+++ Data block +++
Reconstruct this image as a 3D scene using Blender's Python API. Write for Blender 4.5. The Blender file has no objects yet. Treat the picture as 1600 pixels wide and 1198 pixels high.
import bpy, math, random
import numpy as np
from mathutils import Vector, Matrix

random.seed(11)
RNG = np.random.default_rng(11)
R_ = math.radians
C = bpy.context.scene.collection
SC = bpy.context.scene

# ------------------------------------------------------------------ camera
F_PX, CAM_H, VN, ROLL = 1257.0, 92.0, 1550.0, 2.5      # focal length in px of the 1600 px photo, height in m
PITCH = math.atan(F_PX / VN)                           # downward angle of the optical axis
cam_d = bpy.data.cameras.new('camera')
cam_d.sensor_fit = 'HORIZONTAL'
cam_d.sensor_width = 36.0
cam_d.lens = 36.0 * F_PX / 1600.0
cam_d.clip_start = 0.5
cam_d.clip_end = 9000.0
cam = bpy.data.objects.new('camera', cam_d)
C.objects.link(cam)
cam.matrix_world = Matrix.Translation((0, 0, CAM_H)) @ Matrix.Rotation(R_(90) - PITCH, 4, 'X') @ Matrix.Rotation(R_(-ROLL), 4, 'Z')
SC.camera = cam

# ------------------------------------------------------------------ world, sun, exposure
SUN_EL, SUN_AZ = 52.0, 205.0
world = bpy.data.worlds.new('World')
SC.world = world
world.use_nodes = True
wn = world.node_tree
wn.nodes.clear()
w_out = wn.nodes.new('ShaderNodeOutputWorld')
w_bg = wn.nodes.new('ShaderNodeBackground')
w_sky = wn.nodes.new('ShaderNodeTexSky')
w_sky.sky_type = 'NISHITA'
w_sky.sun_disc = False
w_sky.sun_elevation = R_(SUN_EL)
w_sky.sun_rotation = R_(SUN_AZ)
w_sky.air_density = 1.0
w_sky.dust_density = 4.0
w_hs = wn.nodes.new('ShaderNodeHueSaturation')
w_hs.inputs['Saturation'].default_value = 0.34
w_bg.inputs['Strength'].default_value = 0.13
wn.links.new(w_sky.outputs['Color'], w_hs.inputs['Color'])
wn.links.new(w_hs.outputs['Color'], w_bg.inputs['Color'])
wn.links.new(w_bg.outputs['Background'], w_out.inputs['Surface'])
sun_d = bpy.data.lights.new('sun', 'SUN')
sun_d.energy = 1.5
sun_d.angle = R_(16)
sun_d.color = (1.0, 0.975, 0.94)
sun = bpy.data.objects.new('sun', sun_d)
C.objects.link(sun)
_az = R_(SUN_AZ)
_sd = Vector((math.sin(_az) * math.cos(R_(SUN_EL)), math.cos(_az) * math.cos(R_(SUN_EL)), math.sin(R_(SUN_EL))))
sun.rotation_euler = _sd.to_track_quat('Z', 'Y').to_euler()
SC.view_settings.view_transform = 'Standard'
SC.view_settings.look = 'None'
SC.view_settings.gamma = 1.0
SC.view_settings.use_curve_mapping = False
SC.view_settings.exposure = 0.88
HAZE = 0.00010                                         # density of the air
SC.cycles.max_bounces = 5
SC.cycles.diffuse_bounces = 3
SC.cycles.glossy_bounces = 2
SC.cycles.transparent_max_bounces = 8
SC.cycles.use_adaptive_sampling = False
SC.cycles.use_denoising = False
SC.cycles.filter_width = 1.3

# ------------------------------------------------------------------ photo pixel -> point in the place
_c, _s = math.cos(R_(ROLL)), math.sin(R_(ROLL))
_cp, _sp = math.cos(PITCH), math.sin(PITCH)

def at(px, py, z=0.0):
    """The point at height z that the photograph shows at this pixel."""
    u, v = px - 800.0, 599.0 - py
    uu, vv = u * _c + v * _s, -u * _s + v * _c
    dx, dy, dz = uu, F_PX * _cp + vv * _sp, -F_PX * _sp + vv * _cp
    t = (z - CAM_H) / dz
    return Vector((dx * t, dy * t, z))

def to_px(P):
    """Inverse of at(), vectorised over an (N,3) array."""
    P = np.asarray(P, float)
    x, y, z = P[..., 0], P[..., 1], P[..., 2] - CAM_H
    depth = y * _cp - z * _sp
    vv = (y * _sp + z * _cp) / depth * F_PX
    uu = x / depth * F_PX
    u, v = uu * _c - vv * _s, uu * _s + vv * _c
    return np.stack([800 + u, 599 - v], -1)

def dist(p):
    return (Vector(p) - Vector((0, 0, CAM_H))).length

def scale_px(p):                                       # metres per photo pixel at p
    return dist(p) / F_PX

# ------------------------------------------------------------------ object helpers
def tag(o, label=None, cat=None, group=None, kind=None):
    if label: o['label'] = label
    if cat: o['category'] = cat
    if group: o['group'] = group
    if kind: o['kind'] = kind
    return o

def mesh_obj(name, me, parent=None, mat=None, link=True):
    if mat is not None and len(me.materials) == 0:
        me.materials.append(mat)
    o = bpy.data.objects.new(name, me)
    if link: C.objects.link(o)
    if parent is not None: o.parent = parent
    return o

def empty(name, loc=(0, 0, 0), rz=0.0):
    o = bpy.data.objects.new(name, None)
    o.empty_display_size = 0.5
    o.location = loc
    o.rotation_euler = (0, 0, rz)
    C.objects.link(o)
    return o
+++
▶ _Written exercise_
Return only the lines from the beginning of the material up to and including the line with "SC = bpy.context.scene", exactly as written.

▶ _Task answer_
Reconstruct this image as a 3D scene using Blender's Python API. Write for Blender 4.5. The Blender file has no objects yet. Treat the picture as 1600 pixels wide and 1198 pixels high.
import bpy, math, random
import numpy as np
from mathutils import Vector, Matrix

random.seed(11)
RNG = np.random.default_rng(11)
R_ = math.radians
C = bpy.context.scene.collection
SC = bpy.context.scene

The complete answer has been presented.